Supervision:
Giorgio VALMORBIDA (Associate Professor, CentraleSupélec, Laboratory of signals and systems (L2S) - Directeur de thèse
Antoine GIRARD (Directeur de Recherche, CNRS, Laboratory of signals and systems (L2S)) - Co-encadrant.
Application deadline: 23 May 2022
Funding: Université Paris-Saclay
Keywords: Optimisation, Learning Systems, Piece-wise affine systems, Safety
Abstract
The increasing use of data and learning algorithms in dynamical systems introduces Neural Networks (NN) in feedback loops. The NN in these loops introduces nonlinear elements that may vary in time. These nonlinear terms and their variation should be studied to guarantee stability and satisfaction of safety constraints. Safety constraints appear, for instance, in autonomous vehicles since physical limits related to the speed or the road should be respected. Thus, the challenge is to guarantee that the vehicle, in feedback with the elements generated by the algorithm, respects the constraints.
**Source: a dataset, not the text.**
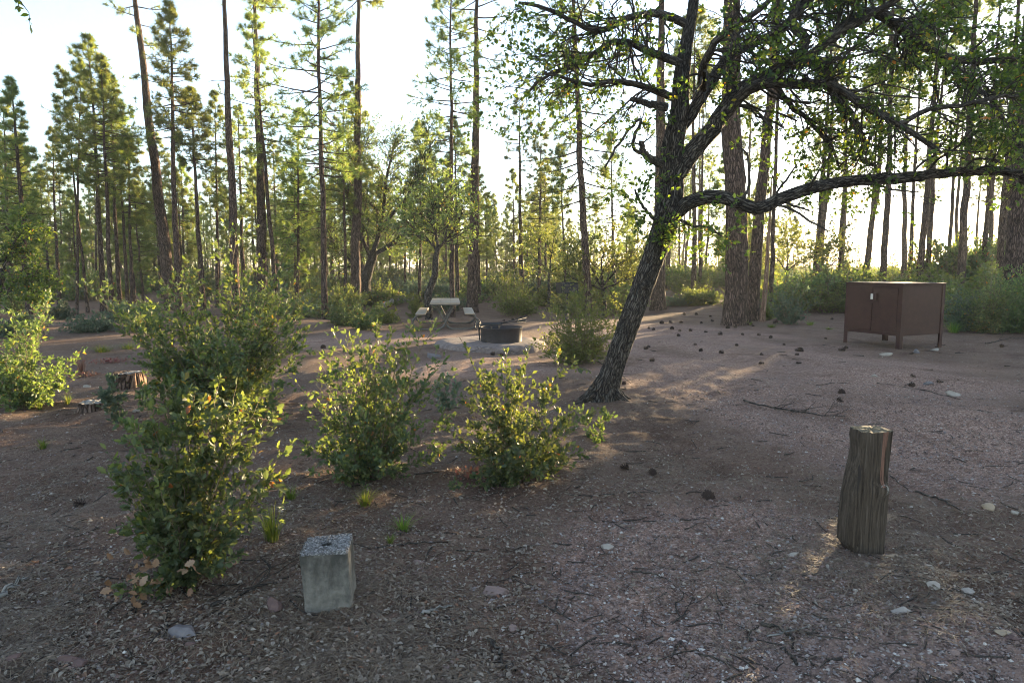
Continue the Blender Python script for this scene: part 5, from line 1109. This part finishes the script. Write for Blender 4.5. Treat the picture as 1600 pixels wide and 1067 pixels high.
def rock(px, py, w, mat, label, seed, flat=.55):
    B = gp(px, py); s = axd(B) / FPX; r = w / 2 * s; rs = RS(seed)
    import bmesh
    bm = bmesh.new(); bmesh.ops.create_icosphere(bm, subdivisions=3, radius=1.0)
    V = np.array([v.co[:] for v in bm.verts]); F = np.array([[v.index for v in f.verts] for f in bm.faces]); bm.free()
    for _ in range(15):                                 # chip flat facets off a ball
        d = unit(rs.randn(3)); k = rs.uniform(.45, .8); q = V @ d; V = V - np.maximum(q - k, 0)[:, None] * d
    V = V * (1 + .035 * rs.randn(len(V), 1)); V = V * [1.25, rs.uniform(.7, 1.1), flat * rs.uniform(.9, 1.6)] * r
    mb = MB(); mb.add(V, [F], 0, False); o = mb.obj('rock', M[mat]); o.location = B + np.array([0, 0, r * flat * .12]); o.rotation_euler = (0, 0, rs.uniform(-.5, .5)); tag(o, label, 'rock', 'loose rocks on the ground'); return o
for i, q in enumerate([
 (775, 928, 42, 'rock_pink', 'largest pinkish rock in the bottom middle'), (1408, 958, 36, 'rock_pale', 'biggest white stone near the bottom right'), (108, 1036, 34, 'rock_red', 'dark red rock of a touching pair at bottom left'), (124, 1044, 26, 'rock_red', 'smaller red rock of the touching pair at bottom left'),
 (18, 1030, 30, 'rock_red', 'red rock in the lower left corner'), (288, 990, 50, 'rock_grey', 'flat purplish grey rock under the nearest bush'), (297, 1008, 20, 'rock_red', 'small red stone touching the flat grey rock'), (350, 1052, 18, 'rock_tan', 'small tan stone at the bottom edge left'),
 (948, 858, 20, 'rock_pale', 'cream stone left of the timber post'), (1238, 868, 16, 'rock_pale', 'small cream stone between the cream stone and the post'), (1457, 918, 20, 'rock_pale', 'white stone above the biggest white one, right side'), (1512, 928, 20, 'rock_pale', 'white stone furthest right of the white stones'),
 (1107, 1003, 18, 'rock_pink', 'pale pink stone bottom centre right'), (1398, 870, 20, 'rock_tan', 'tan stone at the foot of the timber post'), (1448, 884, 14, 'rock_pale', 'small pale stone right of the post foot'), (1568, 990, 22, 'rock_tan', 'tan stone of a pair at the right edge'), (1584, 998, 20, 'rock_red', 'reddish stone of a pair at the right edge'),
 (1545, 797, 24, 'rock_tan', 'tan rounded stone at the right, above the white stones'), (1585, 803, 16, 'rock_pale', 'pale chip right of the tan rounded stone'), (1383, 556, 20, 'rock_pale', 'flat white stone in front of the locker legs'), (1432, 552, 14, 'rock_grey', 'grey stone at the foot of the locker'), (1462, 548, 12, 'rock_pale', 'small white stone beside the right locker leg'),
 (1488, 618, 22, 'rock_pale', 'pale flat stone right of the pair of cones'), (1450, 600, 16, 'rock_grey', 'flat grey stone below the locker'), (1365, 588, 12, 'rock_pale', 'small white stone between locker and post'), (676, 560, 26, 'rock_grey', 'flat grey slab left of the round stone pad'), (430, 948, 34, 'rock_red', 'dark purplish rock left of the concrete block'),
 (697, 1045, 18, 'rock_pink', 'pink stone at the bottom edge, left of centre'), (655, 880, 18, 'rock_pink', 'pinkish stone right of the concrete block'), (846, 940, 14, 'rock_grey', 'grey stone right of the largest pinkish rock'), (800, 985, 16, 'rock_pink', 'oblong pink stone below the largest pinkish rock'), (1130, 1030, 12, 'rock_tan', 'small tan stone below the pale pink stone'),
 (135, 605, 14, 'rock_pale', 'white stone left of the taller stump'), (215, 643, 16, 'rock_pale', 'pale stone right of the flat stump'), (70, 625, 14, 'rock_pale', 'white stone between the edge bush and the stumps'), (1335, 925, 12, 'rock_pale', 'tiny white stone below the post'), (1490, 1022, 18, 'rock_pink', 'pink stone on the bare sand'), (985, 1020, 12, 'rock_red', 'small brick red stone near bottom centre'), (1015, 975, 10, 'rock_pale', 'tiny white stone near bottom centre')]):
    rock(*q[:3], q[3], q[4], 350 + i)

def cone_model(seed, open_=1.0):
    rs = RS(seed); mb = MB(); n = 52; i = np.arange(n); z = (i + .5) / n; a = i * 2.39996; rad = .6 * np.sin(np.pi * (z * .88 + .08)) ** .7
    o = np.stack([rad * .35 * np.cos(a), rad * .35 * np.sin(a), z * 1.5 - .75], -1); el = -.5 + 1.5 * z
    D = unit(np.stack([np.cos(a) * np.cos(el), np.sin(a) * np.cos(el), np.sin(el)], -1)); L = rad * 1.15 * open_ * rs.uniform(.85, 1.1, n)
    tp = (np.array([[0, .15, 0], [0, -.15, 0], [.7, -.42, .05], [.7, .42, .05], [1, -.2, .16], [1, .2, .16], [.7, 0, .2]], float), np.array([[0, 1, 2], [0, 2, 3], [3, 2, 4], [3, 4, 5], [3, 5, 6], [2, 6, 4]]))
    stamp(mb, tp, o, D, L, L * .52, rs, 0, np.repeat([[0, 0, 1.]], n, 0)); 
    tp2 = (np.array([[.9, -.22, .2], [.9, .22, .2], [1.04, 0, .14]], float), np.array([[0, 2, 1]])); stamp(mb, tp2, o, D, L, L * .6, rs, 1, np.repeat([[0, 0, 1.]], n, 0))
    P = np.array([[0, 0, -.7], [0, 0, 0], [0, 0, .6]]); tube(mb, P, np.array([.14, .2, .06]), 8, 0); return mb.mesh('pine_cone', [M['cone'], M['cone_tip']])
CM = [cone_model(1), cone_model(2, 1.15), cone_model(3, .9)]
def cones():
    L = [(976, 733, 13), (1020, 741, 13), (1107, 780, 19), (125, 790, 19), (1190, 569, 9), (1248, 569, 8), (1315, 615, 9), (1313, 628, 9), (1425, 604, 9), (1427, 589, 7), (1469, 599, 8), (1127, 553, 8), (1190, 556, 6), (1251, 550, 9), (1246, 549, 7), (1245, 556, 6), (1211, 505, 6), (1151, 541, 6),
      (1315, 549, 9), (1322, 546, 7), (1424, 554, 6), (1565, 543, 6), (1590, 470, 5), (1009, 546, 6), (1013, 544, 6), (1019, 565, 8), (1095, 549, 6), (975, 601, 8), (1088, 492, 5), (1096, 506, 5), (1110, 496, 5), (1113, 503, 5), (1069, 492, 4), (1137, 514, 6), (1149, 513, 5), (1125, 524, 6), (1103, 520, 6), (1079, 518, 7), (1060, 526, 6), (1062, 518, 5), (1050, 515, 6), (1034, 506, 6), (1021, 516, 5), (1014, 514, 5),
      (1160, 524, 5), (1186, 524, 5), (1204, 529, 6), (1177, 510, 5), (1225, 540, 5), (1290, 530, 5), (1086, 540, 4), (1064, 505, 5), (1048, 505, 5), (801, 500, 5), (808, 499, 5), (815, 497, 5), (823, 496, 5), (787, 502, 4), (770, 556, 7), (784, 557, 7), (505, 545, 7), (760, 520, 4), (730, 540, 5), (1175, 496, 5), (1300, 500, 5)]
    rs = RS(66); L.sort(); anc = [(300, 'left of the nearest bush'), (700, 'left of the round stone pad'), (860, 'near the fire ring'), (1000, 'just right of the oak trunk'), (1150, 'between the leaning oak and thickest pine'), (1320, 'between the thickest pine and the locker'), (1700, 'around the right side of the clearing')]
    cnt = {}
    for i, (x, y, w) in enumerate(L):
        B = gp(x, y); s = axd(B) / FPX; r = max(w / 2 * s, .024) / .78; o = bpy.data.objects.new('pine_cone', CM[rs.randint(3)]); COL.objects.link(o)
        r *= rs.uniform(.8, 1.15); o.location = B + np.array([0, 0, r * .38]); o.scale = (r, r, r * rs.uniform(.8, 1.25)); o.rotation_euler = (rs.uniform(1.0, 1.9), rs.uniform(-.4, .4), rs.uniform(0, 6.28))
        c = next(k for k, (a, _) in enumerate(anc) if x < a); cnt[c] = cnt.get(c, 0) + 1; k = cnt[c]
        num = ORD[k - 1] if k <= 16 else f"{k}th"
        lab = f"dark pine cone, {num} from left {anc[c][1]}"
        if (x, y) == (1107, 780): lab = 'big bristly pine cone lying left of the timber post'
        if (x, y) == (1315, 615): lab = 'upper of two close pine cones behind the timber post'
        if (x, y) == (1313, 628): lab = 'lower of two close pine cones behind the timber post'
        tag(o, lab, 'pine cone', 'pine cones scattered over the clearing')
cones()

def tuft(px, py, h, w, n, label, seed, mat='grass', name='grass_tuft'):
    B = gp(px, py); s = axd(B) / FPX; rs = RS(seed); H = h * s; Wd = w / 2 * s; a = rs.uniform(0, 6.28, n); P = np.zeros((n, 6, 3)); r = Wd * .3 * rs.uniform(0, 1, n); P[:, 0] = np.stack([r * np.cos(a), r * np.sin(a), np.full(n, -.005)], -1)
    L = H * rs.uniform(.6, 1.3, n); ln = rs.uniform(.1, 1.0, n) * Wd / H
    for q in range(1, 6):
        t = q / 5; P[:, q] = P[:, 0] + np.stack([L * ln * t ** 1.6 * np.cos(a), L * ln * t ** 1.6 * np.sin(a), L * (t - .3 * t ** 3 * ln)], -1)
    Wb = .0022 * (1 + axd(B) * .10); S = np.stack([-np.sin(a), np.cos(a), np.zeros(n)], -1)[:, None] * (Wb * np.linspace(1, .1, 6))[None, :, None]
    V = np.stack([P - S, P + S], 2).reshape(-1, 3); i = np.arange(n)[:, None] * 12 + np.arange(5)[None] * 2; mb = MB(); mb.add(V, [np.stack([i, i + 1, i + 3, i + 2], -1).reshape(-1, 4)], 0, True)
    o = mb.obj(name, M[mat]); o.location = B; tag(o, label, 'grass tuft' if mat == 'grass' else 'plant', 'grass tufts' if mat == 'grass' else None); return o
for i, q in enumerate([(570, 790, 26, 60, 110, 'yellow green grass tuft in front of the middle foreground bush'), (630, 830, 26, 60, 90, 'grass tuft right behind the concrete block'), (425, 845, 50, 70, 140, 'long grass at the right foot of the nearest bush'), (455, 780, 24, 50, 80, 'grass patch right of the nearest bush'), (68, 702, 16, 36, 60, 'small grass tuft left of the largest bush'), (106, 632, 16, 24, 60, 'bright grass tuft left of the flat stump'),
  (62, 640, 12, 20, 40, 'grass tuft under the left edge bush'), (610, 850, 16, 30, 50, 'thin grass tuft behind the concrete block, left one'), (198, 606, 14, 26, 40, 'grass in front of the taller stump'), (1170, 508, 8, 26, 50, 'lit grass at the right foot of the thickest pine'), (1205, 512, 9, 40, 70, 'green grass under the narrow yellow green bush'), (1265, 508, 9, 40, 60, 'green grass right of the whippy bush'), (1295, 515, 6, 40, 50, 'yellowish grass left of the locker'), (1490, 520, 20, 50, 120, 'bright green grass clump right of the locker'), (1585, 505, 24, 50, 120, 'yellow green grass at the right photo edge'), (160, 550, 14, 80, 140, 'green grass patch behind the taller stump'), (200, 545, 12, 60, 110, 'green grass patch left of the largest bush'), (690, 492, 8, 30, 60, 'grass under the picnic table'), (400, 670, 20, 40, 60, 'small grass tuft right of the largest bush'), (550, 470, 8, 40, 60, 'grass behind the low shrub by the yellow pine')]):
    tuft(*q, 420 + i)
tuft(128, 582, 28, 34, 60, 'upright reddish dry plant left of the taller stump', 450, 'deadleaf', 'red_plant')
def leafy_patch(px, py, w, h, n, mat, label, seed, name='ground_plant'):
    B = gp(px, py); s = axd(B) / FPX; rs = RS(seed); o_ = np.stack([rs.randn(n) * w / 3 * s, rs.randn(n) * w / 3 * s * .8, np.abs(rs.randn(n)) * h * s * .5 + .005], -1); D = unit(rs.randn(n, 3) + [0, 0, .6]); L = rs.uniform(.02, .045, n)
    mb = MB(); stamp(mb, LEAF_S, o_, D, L, L, rs, 0); o = mb.obj(name, M[mat]); o.location = B; tag(o, label, 'ground cover', None, 'stuff')
leafy_patch(172, 566, 40, 4, 260, 'redleaf', 'patch of tiny red plants above the taller stump', 451)
leafy_patch(130, 588, 40, 4, 260, 'redleaf', 'patch of tiny red plants left of the taller stump', 452)
leafy_patch(735, 742, 46, 5, 90, 'redleaf', 'scatter of fallen red leaves left of the three-whip bush', 453, 'red_leaves')
whip_bush((178, 660), 'thin lone leafy sprout in front of the flat stump', [(175, 585), (160, 610), (190, 620)], 3, .12, .2, 454, (.03, .05), LEAF_M, 'sage', 3, 4, name='oak_sprout', group='thin oak sprouts')
whip_bush((250, 700), 'small low sprout left of the nearest bush', [(180, 660), (200, 690)], 4, .15, .2, 455, (.03, .05), LEAF_M, 'bush', 3, 4, name='oak_sprout', group='thin oak sprouts')
whip_bush((930, 690), 'low leafy sprout below the oak roots', [(905, 640), (950, 650)], 4, .22, .16, 456, (.02, .035), LEAF_M, 'bush', 4, 5, name='oak_sprout', group='thin oak sprouts')
whip_bush((957, 612), 'tiny sprout growing against the oak trunk foot', [(952, 590), (962, 600)], 2, .06, .1, 457, (.02, .035), LEAF_M, 'bush', 3, 4, name='oak_sprout', group='thin oak sprouts')
whip_bush((700, 640), 'sparse sprout between the two middle foreground bushes', [(680, 600), (695, 590), (715, 600)], 6, .2, .25, 458, (.02, .035), LEAF_M, 'sage', 4, 4, name='oak_sprout', group='thin oak sprouts')

# ------------------------------------------------------------------ evening air
def haze():
    mb = MB(); box(mb, -230, 330, -25, 420, -3, 24, 0); m = bpy.data.materials.new('haze'); m.use_nodes = True; nt = m.node_tree; nt.nodes.clear()
    out = nt.nodes.new('ShaderNodeOutputMaterial'); v = nt.nodes.new('ShaderNodeVolumePrincipled'); v.inputs['Color'].default_value = (.93, .97, 1, 1)
    v.inputs['Density'].default_value = .0006; v.inputs['Anisotropy'].default_value = .2; nt.links.new(v.outputs[0], out.inputs['Volume'])
    tag(mb.obj('haze', m), 'thin pale evening haze among the far trees', 'haze', kind='stuff')
haze()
On the other hand, a successful framework to incorporate actuator and state constraints in nonlinear systems is Model Predictive Control (MPC), which results in nonlinear piecewise affine (PWA) control laws. These seemingly different approaches to control, namely learning algorithms and MPC, may be connected by using nonlinear elements to represent the underlying function, namely a piecewise affine function. By exploiting the common features of these systems, we can formulate a unified strategy for stability and safety verification.
Importantly, the piecewise functions describing MPC are, in general, implicit, and the solution requires thus the solution of an implicit function. The impact of errors in its solutions should then be assessed. In this context, we will study the Input-to-State Stability of the PWA systems subject to disturbances. A challenge is to transform the evaluation of the PWA functions into evaluating explicit functions to reduce these computational errors. Feedforward neural networks present this convenient explicit structure, therefore making it easy to evaluate them. Therefore, for implementation purposes, it is desirable to obtain an explicit rather than implicit formulation for the PWAfunction stemming from MPC. One objective will be to develop a direct conversion from an implicit PWA model into an explicit one, similar to NN, and compare it with existing strategies for MPC.